В ту пору армия находилась в руках Генерального штаба, состоявшего из «дипломированных» офицеров, ярых клерикалов и в большинстве своем аристократов, которые полагали, что они получили свою власть милостью божией. Большинство из них ненавидело Республику. Унижение от разгрома и безумная жажда реванша породили в них чванливость, обостренную чувствительность и спесь, кастовость и постоянную агрессивность, от чего прежде всего страдали гражданские, и особенно политические, деятели. Несмотря на все прошлые разочарования, они преклонялись перед любого вида цезаризмом. Они же были вдохновителями антисемитизма и задавали тон своим коллегам в провинции и в воинских частях, людям более рассудительным, менее раздраженным и не таким спесивым. Но разве можно было предположить хоть на мгновенье, что эти офицеры, готовые отдать жизнь в желанном им реваншистском сражении, обожающие отечество вплоть до самопожертвования, люди безупречной честности, — словом, разве эти люди стали бы защищать Эстергази, если бы усомнились в его невиновности или пригодности для армии? Мысль о том, что можно тронуть работника Разведывательного бюро, человека усердного, несмотря на все свои недостатки, приводила их в бешенство. Наиболее искушенные понимали, что в разведке служат отнюдь не мальчики из церковного хора, но — увы! — их прозорливость не шла дальше того!

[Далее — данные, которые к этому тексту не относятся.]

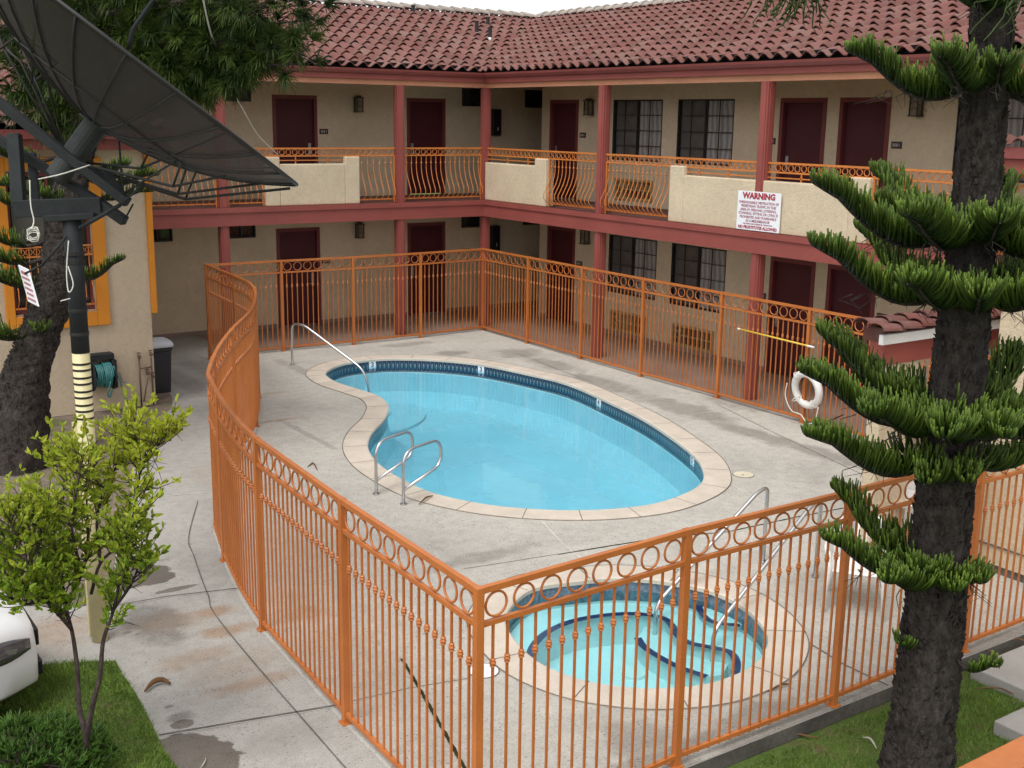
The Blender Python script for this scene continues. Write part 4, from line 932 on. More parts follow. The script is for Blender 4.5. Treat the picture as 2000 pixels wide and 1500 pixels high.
# plastic chair between spa and tree
def plastic_chair(c, ang, label):
    t = thing('garden_chair', label, 'chair', c); M_ = Matrix.Translation(Vector(c)) @ Matrix.Rotation(ang, 4, 'Z'); P = lambda x, y, z: M_ @ Vector((x, y, z))
    B = MB(); n_ = 9; vs = []; 
    for j in range(n_):
        for i in range(n_):
            x = -.23 + .46 * i / 8; y = -.22 + .44 * j / 8; vs.append(P(x, y, .42 - .02 * cos(pi * (i - 4) / 8) * cos(pi * (j - 4) / 9)))
    B.add(vs, [(j * n_ + i, j * n_ + i + 1, (j + 1) * n_ + i + 1, (j + 1) * n_ + i) for j in range(n_ - 1) for i in range(n_ - 1)]); s = B.build('seat', 'white', t, smooth=True); s.modifiers.new('thick', 'SOLIDIFY').thickness = .018
    B = MB()
    for k in range(6):
        x = -.19 + .38 * k / 5; pts = [P(x, .21, .42), P(x * 1.03, .27, .62), P(x * 1.0, .31, .80 - .6 * x * x)]; B.tube(pts, [.022, .024, .022], 6)
    B.tube(catmull([P(-.22, .22, .42), P(-.24, .28, .65), P(-.18, .32, .79), P(0, .33, .83), P(.18, .32, .79), P(.24, .28, .65), P(.22, .22, .42)], 5), .022, 8); B.build('backrest', 'white', t, smooth=True)
    for sx in (-1, 1):
        B = MB(); B.tube(catmull([P(sx * .24, .28, .64), P(sx * .28, .05, .64), P(sx * .29, -.16, .63), P(sx * .27, -.22, .58)], 5), .024, 8); B.build('armrest', 'white', t, smooth=True)
        B = MB(); B.tube([P(sx * .27, -.21, .60), P(sx * .25, -.22, .42), P(sx * .28, -.27, .0)], [.024, .028, .018], 8); B.build('leg', 'white', t, smooth=True)
        B = MB(); B.tube([P(sx * .22, .22, .43), P(sx * .27, .31, .0)], [.03, .018], 8); B.build('leg', 'white', t, smooth=True)
plastic_chair(gp(1668, 1185) + Vector((0, 0, .006)), 2.2, 'white plastic armchair behind the spa, half hidden by the pine')
c = gp(1740, 1075)
t = thing('side_table', 'small round white table behind the pine trunk', 'table', (c.x, c.y, .006)); B = MB(); B.tube([c + UP * .60, c + UP * .625, c + UP * .63], [.33, .34, .32], 30); B.build('table_top', 'white', t)
for k in range(4):
    an = k * pi / 2 + .4; B = MB(); B.tube([c + Vector((.24 * cos(an), .24 * sin(an), .60)), c + Vector((.30 * cos(an), .30 * sin(an), .006))], [.028, .02], 8); B.build('leg', 'white', t, smooth=True)
# ------------------------------------------------------------------ gateway, low wall and the stair roof at the right
gw = thing('tiled_gateway', 'cream gateway with a red beam under a tile coping, behind the pine', 'gateway', (4.3, 14.35, 0))
for xa, xb in ((3.95, 4.52), (2.0, 2.25)):
    B = MB(); B.box(xa, xb, 14.24, 14.40, 0.0, 2.18); B.build('pier', 'stucco', gw, bevel=.012)
B = MB(); B.box(2.0, 4.56, 14.24, 14.42, 2.181, 2.41); B.build('beam', 'red', gw)
B = MB(); B.box(1.95, 4.66, 14.421, 14.47, 2.41, 2.51); B.build('flashing', 'whitemetal', gw)
B = MB(); vs = []; rnd_ = []
for k in range(10):
    x0 = 4.70 - k * .31
    for yy, zz in ((14.40, 2.535), (14.22, 2.565)):
        vs = []
        for e, rr in ((0, .112), (1, .095)):
            for dr in (0, -.014):
                for i in range(9): an = pi * i / 8; vs.append((x0 - e * .37, yy + (rr + dr) * cos(an), zz + (rr + dr) * .62 * sin(an) + (.028 if e == 0 else 0)))
        B.add(vs, [(i, i + 1, i + 19, i + 18) for i in range(8)] + [(i, i + 9, i + 10, i + 1) for i in range(8)]); rnd_ += [random.random()] * 16
B.box(1.95, 4.56, 14.14, 14.40, 2.411, 2.56); rnd_ += [.1] * 6
rt = B.build('tile_coping', 'tile', gw)
at = rt.data.attributes.new('rnd', 'FLOAT', 'FACE'); at.data.foreach_set('value', rnd_)
lw = thing('low_wall', 'low cream stucco wall behind the fence, right of the pine trunk', 'wall', (4.1, 15.2, 0))
B = MB(); B.box(3.565, 4.12, 14.86, 15.00, .012, 1.12); B.build('wall_face', 'stucco', lw, bevel=.01)
B = MB(); B.box(3.90, 4.12, 15.003, 15.20, .012, 1.62); B.box(3.87, 4.15, 14.97, 15.23, 1.621, 1.70); B.build('pier', 'stucco', lw, bevel=.012)
rw = thing('end_wall', 'tall plain cream stucco wall at the right edge of the court', 'wall', (3.55, 17.5, 0))
B = MB(); B.box(2.2, 3.56, 15.03, 21.0, .10, 3.35); B.build('wall_face', 'stucco', rw); B = MB(); B.box(2.2, 3.53, 15.06, 21.0, -.12, .099); B.box(3.561, 3.575, 15.03, 21, .30, .315); B.build('footing', 'joint_d', rw)
sr = thing('stair_roof', 'small hipped tile roof at right edge below the motel eave', 'roof', (0.2, 13.5, 3.9))
B = MB(); B.box(0.24, 0.32, 12.66, 16.4, 3.98, 4.17); B.build('fascia', 'red', sr); B = MB(); B.box(0.24, 0.38, 12.60, 16.4, 4.171, 4.315); B.build('gutter', 'red2', sr)
hs = Vector((-1.2, 0, .42)).normalized()
tile_roof('tile_roof', Vector((0.36, 12.62, 4.33)), Vector((0, 1, 0)), hs, 3.7, 1.7, sr, [(Vector((0.36, 12.62, 4.4)), Vector((-1, -1, 0)))])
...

Итак, судопроизводство протекало чисто формально, словно это семейное разбирательство, некое внутригаремное дело. Выслушивают Матье Дрейфуса и Шерера-Кестнера. Ну конечно, эти двое продались евреям. Мадемуазель Пэи… Впрочем, это неважно. Внимание — появляется Пикар. Теперь процесс идет при закрытых дверях. Очная ставка Пикара и Анри. Разведывательное бюро является в полном составе, чтобы прикрыть Эстергази и защитить избранного им нового начальника, Анри, от нападок официального начальника, Пикара, которого оно никогда не признавало. Ввиду отсутствия улик генеральный прокурор выносит Эстергази оправдательный приговор.